Synopsis
Guy Montag is a fireman. In his world, where television rules and literature is on the brink of extinction, firemen start fires rather than put them out. His job is to destroy the most illegal of commodities, the printed book, along with the houses in which they are hidden. Montag never questions the destruction and ruin his actions produce, returning each day to his bland life and wife, Mildred, who spends all day with her television “family.” But then he meets an eccentric young neighbor, Clarisse, who introduces him to a past where people didn’t live in fear and to a present where one sees the world through the ideas in books instead of the mindless chatter of television. When Mildred attempts suicide and Clarisse suddenly disappears, Montag begins to question everything he has ever known. He starts hiding books in his home, and when his pilfering is discovered, the fireman has to run for his life.- Fahrenheit 451 presents a society where people have embraced screen-based media, books are abridged to paragraphs to accommodate shorter attention spans, and they are condemned as sources of conflict, disagreement, and confusion. Thus books are burnt and owning a book is a crime. Does this society remind you of today’s “cancel culture?”
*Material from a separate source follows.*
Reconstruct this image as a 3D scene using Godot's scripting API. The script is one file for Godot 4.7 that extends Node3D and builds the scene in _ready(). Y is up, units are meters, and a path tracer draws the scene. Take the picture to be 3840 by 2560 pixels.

- Do you see any similarities between the government and media’s censorship efforts in the book with the current day problems of silencing voices calling for human rights or the end to war? What are the differences?
Mindful Muslim Review
Seventy years ago, Ray Bradbury observed our society’s increasing fascination with television and screens and created a dystopian novel as a warning for what may lie ahead. Long before the invention of smartphones and wireless headphones, Bradbury wrote of a future where people spend all their spare time on screens which use artificial intelligence to create customized content. People are oblivious to others, nature and even reality, listening only to the ‘shells’ in their ears. Homes with wall-to-wall screens are coveted for their immersive virtual reality experiences. Suicide abounds and any chance of reading a book or reflecting deeply has disappeared. The government controls all the media, all dissent is stifled, and propaganda rules all thought. With entertainment as the only pursuit of paramount importance, no one is concerned that their government is on the brink of war.